映画「泣く子はいねぇが」
人は迷いながら大人になっていく
今回、是枝裕和企画・佐藤快磨監督の「泣く子はいねぇが」を視聴させて頂きました。
自分自身が主演の仲野さんが好きで公開している際に映画館で視聴後、改めて視聴させて頂きました。
公開中の時も号泣しましたが、今回も泣かせて頂きました。
①【内容】
主人公のたすく(仲野さん)は秋田県出身。娘が生まれ喜んでいたが、妻(吉岡里帆さん)は夫の大人になりきれてない部分に苛立っている。
そんな中なまはげが行われる。なまはげを行っている最中。たすくはお酒を飲み泥酔してしまう。なまはげの面をつけたまま、全裸で町内を回ってしまう。その様子がちょうど取材に来ていたテレビリポーターに撮られ、全国放送となり、なまはげが危機に陥る。
2年後、秋田から逃げるように東京に状況したが、うだつの上がらない日々を過ごす。
妻の父が死んだことを知り、秋田へ戻るが門前払いされてしまう。
信用を取り戻そうと奮闘するが、、、
②【表情】
吉岡さんの若さに似合わぬ”苦労”の表情がなんとも考えさせられる。誰にも自分のことを本質を言えないようなあの表情は今作でも印象に残っている。
一方の仲野さんも素晴らしい。
過去にレビューであげた「西瓜とマヨネーズ」でもそうだったが、色々な表情を自在に使い、その表情だけで見事に芝居を成立させている技術に圧巻。
③【撮影】
現地秋田県での撮影。
撮影を行なった月永雄太さんは、今作で第68回サン・セバスティアン国際映画祭で最優秀撮影賞を獲得しております。

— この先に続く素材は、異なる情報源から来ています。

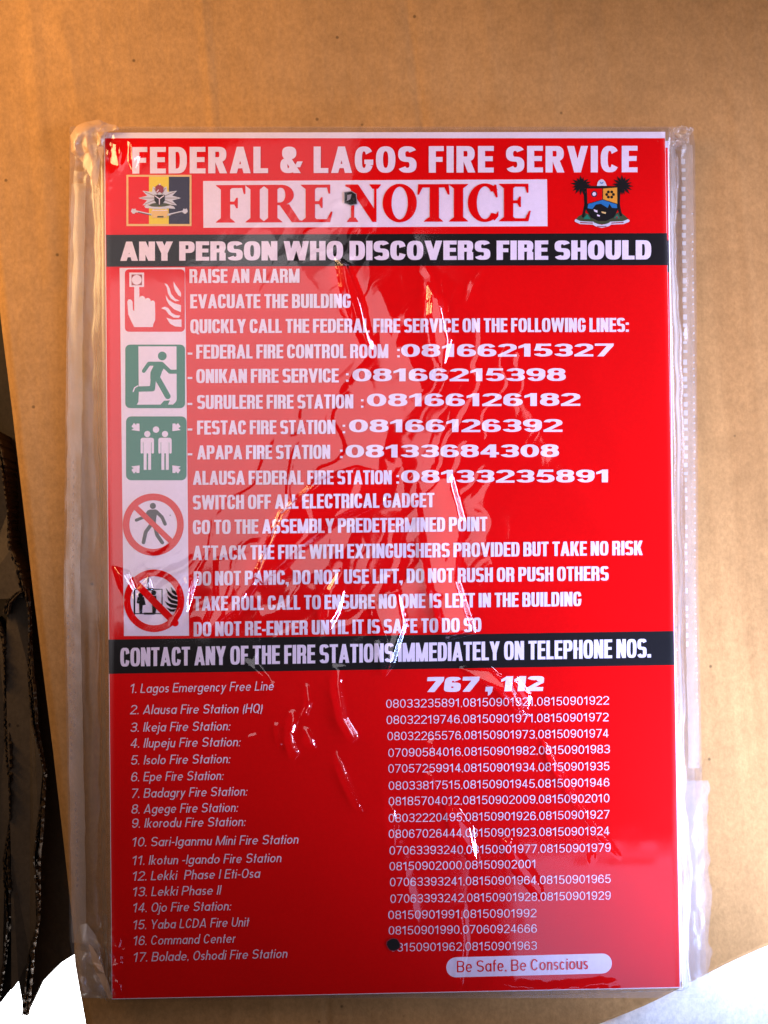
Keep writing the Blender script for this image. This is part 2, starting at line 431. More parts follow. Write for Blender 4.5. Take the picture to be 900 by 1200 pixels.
            if ch == 'r': arc(w * .95, X * .55, w * .95 - S / 2, X * .45 - B / 2, 90, 165)
            else:
                r = (w - S) / 2; arc(w / 2, X * 0.62, r, X * 0.38 - B / 2, 0, 180); V(w - S / 2, 0, X * 0.62)
                if ch == 'm':
                    arc(w / 2 + w - S, X * 0.62, r, X * 0.38 - B / 2, 0, 180); V(2 * w - S * 1.5, 0, X * 0.62); w = 2 * w - S
        elif ch == 'u': w = lw * 0.86; r = (w - S) / 2; V(S / 2, X * .4, X); V(w - S / 2, 0, X); arc(w / 2, X * 0.4, r, X * 0.4 - B / 2, 180, 360)
        elif ch == 'i': w = S; V(S / 2, 0, X); PG((0, .84), (S, .84), (S, .84 + B * 1.2), (0, .84 + B * 1.2))
        elif ch == 'j': w = S; V(S / 2, -0.25, X); PG((0, .84), (S, .84), (S, .84 + B * 1.2), (0, .84 + B * 1.2)); PG((-S, -.32), (S * .5, -.32), (S * .5, -.32 + B), (-S, -.32 + B))
        elif ch == 'l': w = S; V(S / 2, 0, 1.04)
        elif ch == 't': w = lw * 0.5; V(w * 0.5, 0, 0.92); H(0, w, X - B / 2)
        elif ch == 'f': w = lw * 0.5; V(w * 0.4, 0, 0.85); H(0, w, X - B / 2); arc(w * .4 + .14, .82, .14, .22 - B / 2, 90, 180)
        elif ch == 'k': w = lw * 0.85; V(S / 2, 0, 1.04); D(S * 1.1, 0.28, w - S * 0.55, X); D(w - S * 0.5, 0, S * 1.2, 0.42)
        elif ch == 'y': w = lw * 0.9; D(w / 2, 0, S / 2, X); D(w * 0.24, -0.3, w - S / 2, X)
        elif ch == ',': w = S * 1.05; PG((0, 0), (S, 0), (S, B * 1.2), (0, B * 1.2)); PG((S * .45, -B * 1.1), (S * .75, -B * .8), (S, 0), (S * .4, 0))
        elif ch == '.': w = S * 1.05; PG((0, 0), (S, 0), (S, B * 1.2), (0, B * 1.2))
        elif ch == ':': w = S * 1.05; PG((0, 0), (S, 0), (S, B * 1.1), (0, B * 1.1)); PG((0, .5), (S, .5), (S, .5 + B * 1.1), (0, .5 + B * 1.1))
        elif ch == '-': w = W * 0.45; H(0, w, 0.36)
        elif ch == '(': w = S * 1.6; arc(w * 1.4, .4, w * 1.2 - S / 2, .62, 125, 235)
        elif ch == ')': w = S * 1.6; arc(-w * .4, .4, w * 1.2 - S / 2, .62, -55, 55)
        else: w = s.space
        return w, out
    def layout(s, text):
        x = 0; res = []
        for i, ch in enumerate(text):
            if ch == ' ': x += s.space; continue
            w, g = s.glyph(ch)
            res.append((x, g)); x += w + s.gap
        return res, x - s.gap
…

風景と役者をカメラに収め、芝居を撮っているところに”綺麗”と感じてしまう。
天候が常に曇りなのにも注目していただきたい。
晴れないたすくの心情を表しているのではないだろうか。
④【まとめ】
最後になまはげのたすくが再婚相手の父親に抱っこされている娘に対して「泣く子はいねぇが」と叫んでいるシーンは、
「本当の父親は俺だけ」
と言っているようにも感じ取れる。
ここで涙が止まらなかった。
たすくの”なぜ自分はこんなにも大人になれないのだろうか。”
感情が言葉になっていたことに涙が止まらなかった。
人間誰しも勝手に大人になっているわけではない。人間関係、環境、責任によって人間は大人になっていくのではないかと感じる今作。